▶ SET TASK
Work out how many lines have "scene" in them. Give only that number.

>>>>

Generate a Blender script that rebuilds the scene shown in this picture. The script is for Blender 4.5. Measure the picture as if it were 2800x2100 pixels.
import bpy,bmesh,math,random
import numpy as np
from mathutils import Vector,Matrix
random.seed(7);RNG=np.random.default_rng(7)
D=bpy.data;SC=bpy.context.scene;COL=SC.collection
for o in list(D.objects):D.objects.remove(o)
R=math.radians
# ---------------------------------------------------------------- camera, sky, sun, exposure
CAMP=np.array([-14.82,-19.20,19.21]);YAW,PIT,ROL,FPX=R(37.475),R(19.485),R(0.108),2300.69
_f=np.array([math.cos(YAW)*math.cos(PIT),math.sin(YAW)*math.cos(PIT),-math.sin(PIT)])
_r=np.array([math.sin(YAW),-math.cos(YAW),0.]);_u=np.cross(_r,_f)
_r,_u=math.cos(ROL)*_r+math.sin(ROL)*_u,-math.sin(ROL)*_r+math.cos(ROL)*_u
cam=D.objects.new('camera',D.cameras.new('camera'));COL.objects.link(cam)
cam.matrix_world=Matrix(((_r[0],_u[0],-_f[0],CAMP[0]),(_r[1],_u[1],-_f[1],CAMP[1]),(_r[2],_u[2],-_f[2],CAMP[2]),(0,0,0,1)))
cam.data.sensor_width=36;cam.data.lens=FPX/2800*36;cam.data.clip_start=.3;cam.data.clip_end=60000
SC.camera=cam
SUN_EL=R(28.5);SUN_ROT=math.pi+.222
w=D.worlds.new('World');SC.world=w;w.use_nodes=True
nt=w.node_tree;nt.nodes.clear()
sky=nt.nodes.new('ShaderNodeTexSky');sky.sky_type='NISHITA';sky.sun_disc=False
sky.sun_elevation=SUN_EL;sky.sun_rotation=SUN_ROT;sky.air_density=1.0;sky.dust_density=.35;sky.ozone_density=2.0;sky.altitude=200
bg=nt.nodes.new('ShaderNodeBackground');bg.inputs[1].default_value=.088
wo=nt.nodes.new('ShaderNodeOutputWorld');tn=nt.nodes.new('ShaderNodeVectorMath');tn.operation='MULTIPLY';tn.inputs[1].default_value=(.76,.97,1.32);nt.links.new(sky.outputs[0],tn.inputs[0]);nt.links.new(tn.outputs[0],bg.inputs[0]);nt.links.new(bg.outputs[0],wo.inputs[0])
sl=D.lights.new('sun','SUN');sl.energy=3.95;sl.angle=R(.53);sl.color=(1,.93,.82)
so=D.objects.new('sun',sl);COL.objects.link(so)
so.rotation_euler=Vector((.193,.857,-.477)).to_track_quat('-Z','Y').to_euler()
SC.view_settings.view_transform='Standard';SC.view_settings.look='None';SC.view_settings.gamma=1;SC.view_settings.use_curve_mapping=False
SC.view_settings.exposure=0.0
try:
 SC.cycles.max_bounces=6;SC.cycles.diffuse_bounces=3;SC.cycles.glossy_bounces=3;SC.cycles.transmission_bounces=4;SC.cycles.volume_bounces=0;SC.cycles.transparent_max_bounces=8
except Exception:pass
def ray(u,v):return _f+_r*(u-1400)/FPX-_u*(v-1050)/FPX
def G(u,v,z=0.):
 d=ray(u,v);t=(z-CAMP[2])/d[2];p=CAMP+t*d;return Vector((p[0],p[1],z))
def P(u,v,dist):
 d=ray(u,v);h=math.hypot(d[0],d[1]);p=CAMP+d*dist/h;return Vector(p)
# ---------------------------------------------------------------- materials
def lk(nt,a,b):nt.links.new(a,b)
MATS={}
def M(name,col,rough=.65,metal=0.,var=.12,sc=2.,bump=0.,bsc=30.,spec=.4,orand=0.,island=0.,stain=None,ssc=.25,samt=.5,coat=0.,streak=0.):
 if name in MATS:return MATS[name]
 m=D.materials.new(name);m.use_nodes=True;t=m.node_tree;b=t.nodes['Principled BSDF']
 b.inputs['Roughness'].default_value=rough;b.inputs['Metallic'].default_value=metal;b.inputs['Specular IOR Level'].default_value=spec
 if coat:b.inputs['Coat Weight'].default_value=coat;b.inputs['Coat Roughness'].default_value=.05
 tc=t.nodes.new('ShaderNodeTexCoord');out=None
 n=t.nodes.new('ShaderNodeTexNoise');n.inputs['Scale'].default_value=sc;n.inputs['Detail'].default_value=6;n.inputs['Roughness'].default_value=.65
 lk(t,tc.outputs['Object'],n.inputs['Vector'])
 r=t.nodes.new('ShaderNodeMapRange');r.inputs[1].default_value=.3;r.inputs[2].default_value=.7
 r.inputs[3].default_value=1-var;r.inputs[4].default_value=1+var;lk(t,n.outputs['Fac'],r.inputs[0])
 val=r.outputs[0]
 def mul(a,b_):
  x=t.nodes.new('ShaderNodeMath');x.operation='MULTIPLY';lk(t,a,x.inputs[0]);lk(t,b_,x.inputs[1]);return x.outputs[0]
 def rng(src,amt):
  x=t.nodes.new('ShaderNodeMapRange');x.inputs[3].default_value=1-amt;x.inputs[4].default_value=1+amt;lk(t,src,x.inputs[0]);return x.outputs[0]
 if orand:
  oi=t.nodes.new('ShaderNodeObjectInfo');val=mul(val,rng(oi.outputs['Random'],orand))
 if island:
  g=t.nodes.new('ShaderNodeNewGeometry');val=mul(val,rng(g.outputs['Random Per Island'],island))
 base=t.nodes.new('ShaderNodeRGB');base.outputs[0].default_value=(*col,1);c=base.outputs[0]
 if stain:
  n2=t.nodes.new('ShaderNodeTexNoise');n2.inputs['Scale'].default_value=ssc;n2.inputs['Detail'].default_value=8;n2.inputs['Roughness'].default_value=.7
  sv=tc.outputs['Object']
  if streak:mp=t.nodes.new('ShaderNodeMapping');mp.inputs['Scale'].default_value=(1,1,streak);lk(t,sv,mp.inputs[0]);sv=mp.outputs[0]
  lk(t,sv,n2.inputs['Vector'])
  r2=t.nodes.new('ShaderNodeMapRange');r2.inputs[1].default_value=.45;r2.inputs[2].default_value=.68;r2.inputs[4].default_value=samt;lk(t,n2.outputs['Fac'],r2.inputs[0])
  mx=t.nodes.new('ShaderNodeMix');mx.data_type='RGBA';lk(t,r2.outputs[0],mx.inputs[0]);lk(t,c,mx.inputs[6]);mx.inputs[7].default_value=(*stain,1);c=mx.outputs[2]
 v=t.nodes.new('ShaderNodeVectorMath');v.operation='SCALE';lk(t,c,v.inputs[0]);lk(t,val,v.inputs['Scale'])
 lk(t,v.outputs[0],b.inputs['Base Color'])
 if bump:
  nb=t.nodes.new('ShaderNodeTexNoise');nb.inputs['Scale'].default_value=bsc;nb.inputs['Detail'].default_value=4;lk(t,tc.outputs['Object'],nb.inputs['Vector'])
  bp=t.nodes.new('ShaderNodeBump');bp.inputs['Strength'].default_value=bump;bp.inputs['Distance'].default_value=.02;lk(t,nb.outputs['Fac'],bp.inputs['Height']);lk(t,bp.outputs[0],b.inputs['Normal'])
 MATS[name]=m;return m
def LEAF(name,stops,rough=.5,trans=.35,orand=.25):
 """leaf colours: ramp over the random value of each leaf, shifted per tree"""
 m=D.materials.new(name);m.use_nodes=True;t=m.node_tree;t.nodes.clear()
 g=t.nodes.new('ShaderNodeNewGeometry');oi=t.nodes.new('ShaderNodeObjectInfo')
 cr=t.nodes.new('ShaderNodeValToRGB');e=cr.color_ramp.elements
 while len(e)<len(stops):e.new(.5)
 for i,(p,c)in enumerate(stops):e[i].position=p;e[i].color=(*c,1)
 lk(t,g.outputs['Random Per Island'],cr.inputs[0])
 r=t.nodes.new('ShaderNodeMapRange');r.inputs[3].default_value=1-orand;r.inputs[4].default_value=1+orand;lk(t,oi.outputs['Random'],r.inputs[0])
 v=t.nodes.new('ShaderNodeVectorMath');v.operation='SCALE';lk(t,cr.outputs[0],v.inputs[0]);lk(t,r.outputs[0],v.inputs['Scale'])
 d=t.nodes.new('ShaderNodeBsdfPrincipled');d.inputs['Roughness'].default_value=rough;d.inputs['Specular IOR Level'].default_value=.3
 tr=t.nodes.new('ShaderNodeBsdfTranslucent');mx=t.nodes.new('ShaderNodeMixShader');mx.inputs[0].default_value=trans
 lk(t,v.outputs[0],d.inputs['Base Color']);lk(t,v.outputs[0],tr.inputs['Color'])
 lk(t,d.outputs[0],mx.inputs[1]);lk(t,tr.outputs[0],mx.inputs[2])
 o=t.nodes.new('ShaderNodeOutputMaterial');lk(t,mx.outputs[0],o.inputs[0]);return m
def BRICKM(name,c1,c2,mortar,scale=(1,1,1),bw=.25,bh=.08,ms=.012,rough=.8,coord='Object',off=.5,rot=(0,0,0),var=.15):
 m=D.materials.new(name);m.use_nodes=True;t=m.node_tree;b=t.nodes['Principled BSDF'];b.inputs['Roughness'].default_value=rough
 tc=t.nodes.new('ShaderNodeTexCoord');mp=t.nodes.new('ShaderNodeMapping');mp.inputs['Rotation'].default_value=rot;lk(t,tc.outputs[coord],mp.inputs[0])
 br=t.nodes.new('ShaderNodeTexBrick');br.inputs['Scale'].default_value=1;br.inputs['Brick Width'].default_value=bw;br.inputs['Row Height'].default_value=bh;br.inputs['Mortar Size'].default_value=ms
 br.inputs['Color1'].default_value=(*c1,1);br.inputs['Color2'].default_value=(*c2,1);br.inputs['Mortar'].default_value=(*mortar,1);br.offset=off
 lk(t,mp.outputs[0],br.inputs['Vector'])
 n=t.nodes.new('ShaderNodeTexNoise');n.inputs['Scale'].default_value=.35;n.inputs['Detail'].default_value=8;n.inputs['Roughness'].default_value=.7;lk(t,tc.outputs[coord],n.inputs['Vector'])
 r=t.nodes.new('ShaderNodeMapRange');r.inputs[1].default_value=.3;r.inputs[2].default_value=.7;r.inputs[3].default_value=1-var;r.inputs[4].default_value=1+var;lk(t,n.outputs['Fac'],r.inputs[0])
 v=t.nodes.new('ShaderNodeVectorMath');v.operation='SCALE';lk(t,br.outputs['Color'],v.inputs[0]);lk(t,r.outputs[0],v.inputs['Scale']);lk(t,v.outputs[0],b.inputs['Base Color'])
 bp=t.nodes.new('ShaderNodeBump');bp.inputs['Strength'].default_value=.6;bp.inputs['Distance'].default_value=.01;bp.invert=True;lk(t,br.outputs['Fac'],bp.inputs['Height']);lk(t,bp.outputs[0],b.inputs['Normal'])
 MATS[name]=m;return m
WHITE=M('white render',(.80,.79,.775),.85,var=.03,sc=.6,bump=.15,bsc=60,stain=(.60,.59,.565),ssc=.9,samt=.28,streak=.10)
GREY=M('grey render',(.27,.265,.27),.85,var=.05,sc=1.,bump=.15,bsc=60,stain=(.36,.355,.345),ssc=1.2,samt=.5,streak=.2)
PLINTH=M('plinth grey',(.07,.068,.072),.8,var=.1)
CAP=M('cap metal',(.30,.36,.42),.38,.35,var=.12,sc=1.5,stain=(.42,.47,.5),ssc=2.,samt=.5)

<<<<

▶ REPLY
2